Experiments in Digital Chronophotography
Posted on in Society of Stickpeople
What if you could capture, in one image, the entire “evolution” of a society or ecosystem? This concept is at the heart of my 2006 Society of Stickpeople code. An OpenGL program simulates various iconic stages of life – birth, play, love, work, rest, travel, and death – using simple finite state machines. By manipulating the rendering style of the program to resemble “digital chronophotography” (a virtual long-exposure photograph), I was able to generate a wide variety of evocative results. I chose the following images out of nearly fifty runs of the simulation.
A Society of Stickpeople (captured, #31) by Nathan Selikoff. 2006. Dimensions variable. Open edition print.
This first image was shown at SIGGRAPH 2006 and was the subject of an Art Sketch (see Tech Notes for more details).
A Society of Stickpeople (captured, #33) by Nathan Selikoff. 2006. Dimensions variable. Open edition print.

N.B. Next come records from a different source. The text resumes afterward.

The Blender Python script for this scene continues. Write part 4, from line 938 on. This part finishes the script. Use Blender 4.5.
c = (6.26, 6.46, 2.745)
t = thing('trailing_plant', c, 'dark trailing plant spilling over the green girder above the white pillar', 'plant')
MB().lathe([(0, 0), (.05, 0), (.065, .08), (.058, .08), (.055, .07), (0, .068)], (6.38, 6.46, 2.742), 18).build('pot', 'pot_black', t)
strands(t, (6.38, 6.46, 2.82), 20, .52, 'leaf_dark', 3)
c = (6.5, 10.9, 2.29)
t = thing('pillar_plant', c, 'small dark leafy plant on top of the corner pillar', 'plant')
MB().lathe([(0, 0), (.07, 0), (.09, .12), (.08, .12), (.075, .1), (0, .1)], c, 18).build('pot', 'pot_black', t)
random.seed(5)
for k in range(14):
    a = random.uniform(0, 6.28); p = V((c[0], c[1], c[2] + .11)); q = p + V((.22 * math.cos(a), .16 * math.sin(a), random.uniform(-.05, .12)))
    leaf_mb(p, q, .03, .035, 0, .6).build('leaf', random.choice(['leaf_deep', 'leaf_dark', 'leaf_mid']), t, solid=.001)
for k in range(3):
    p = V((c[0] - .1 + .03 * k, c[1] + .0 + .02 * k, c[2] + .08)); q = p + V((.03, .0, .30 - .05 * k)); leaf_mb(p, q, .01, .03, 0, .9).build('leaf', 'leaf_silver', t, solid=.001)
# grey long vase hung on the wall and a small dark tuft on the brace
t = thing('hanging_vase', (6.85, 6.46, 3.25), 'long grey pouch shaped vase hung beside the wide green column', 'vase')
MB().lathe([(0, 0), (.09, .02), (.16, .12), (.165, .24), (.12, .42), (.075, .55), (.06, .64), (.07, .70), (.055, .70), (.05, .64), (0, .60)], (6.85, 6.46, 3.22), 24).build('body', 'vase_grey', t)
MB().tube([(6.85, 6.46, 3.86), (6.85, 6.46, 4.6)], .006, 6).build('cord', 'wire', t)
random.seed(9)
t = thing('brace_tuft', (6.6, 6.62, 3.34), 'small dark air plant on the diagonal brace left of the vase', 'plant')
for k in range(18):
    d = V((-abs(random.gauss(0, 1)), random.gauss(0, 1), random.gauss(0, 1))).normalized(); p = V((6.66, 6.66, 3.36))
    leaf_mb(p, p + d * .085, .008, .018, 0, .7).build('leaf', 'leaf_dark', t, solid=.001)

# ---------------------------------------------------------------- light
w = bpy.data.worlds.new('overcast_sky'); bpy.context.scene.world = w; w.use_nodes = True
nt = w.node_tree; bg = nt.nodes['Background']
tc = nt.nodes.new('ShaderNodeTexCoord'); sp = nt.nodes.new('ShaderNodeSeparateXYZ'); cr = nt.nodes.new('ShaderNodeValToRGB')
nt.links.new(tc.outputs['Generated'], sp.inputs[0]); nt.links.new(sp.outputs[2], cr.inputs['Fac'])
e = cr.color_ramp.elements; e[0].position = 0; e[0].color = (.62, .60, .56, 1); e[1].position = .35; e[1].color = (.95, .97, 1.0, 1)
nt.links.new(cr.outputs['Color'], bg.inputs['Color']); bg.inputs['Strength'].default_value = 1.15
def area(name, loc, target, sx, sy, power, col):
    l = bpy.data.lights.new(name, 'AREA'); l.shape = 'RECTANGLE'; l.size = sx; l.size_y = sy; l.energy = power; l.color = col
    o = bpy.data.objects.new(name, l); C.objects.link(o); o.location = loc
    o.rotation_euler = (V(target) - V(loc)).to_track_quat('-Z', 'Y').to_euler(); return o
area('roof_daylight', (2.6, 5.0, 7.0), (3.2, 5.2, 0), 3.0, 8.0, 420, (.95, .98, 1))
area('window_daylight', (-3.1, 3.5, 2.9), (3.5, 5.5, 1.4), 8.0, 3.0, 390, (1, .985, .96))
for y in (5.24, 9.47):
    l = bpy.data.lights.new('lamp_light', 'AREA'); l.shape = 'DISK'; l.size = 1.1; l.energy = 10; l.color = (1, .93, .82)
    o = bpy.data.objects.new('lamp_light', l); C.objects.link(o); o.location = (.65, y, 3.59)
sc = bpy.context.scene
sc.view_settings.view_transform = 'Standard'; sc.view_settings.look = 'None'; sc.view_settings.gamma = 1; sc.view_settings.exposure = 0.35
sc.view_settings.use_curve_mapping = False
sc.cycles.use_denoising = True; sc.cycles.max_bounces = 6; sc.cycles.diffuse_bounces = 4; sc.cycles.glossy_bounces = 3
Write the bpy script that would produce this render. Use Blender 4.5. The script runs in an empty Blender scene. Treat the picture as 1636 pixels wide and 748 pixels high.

I am continually fascinated by the diversity and complexity of the images that can come from a simple set of instructions given to a computer. These pieces in particular have an intriguing sense of depth and narrative, the whole story of history wrapped up in single images, visual imprints of the past, all that remains of a once flourishing society.
A Society of Stickpeople (captured, #45) by Nathan Selikoff. 2006. Dimensions variable. Open edition print.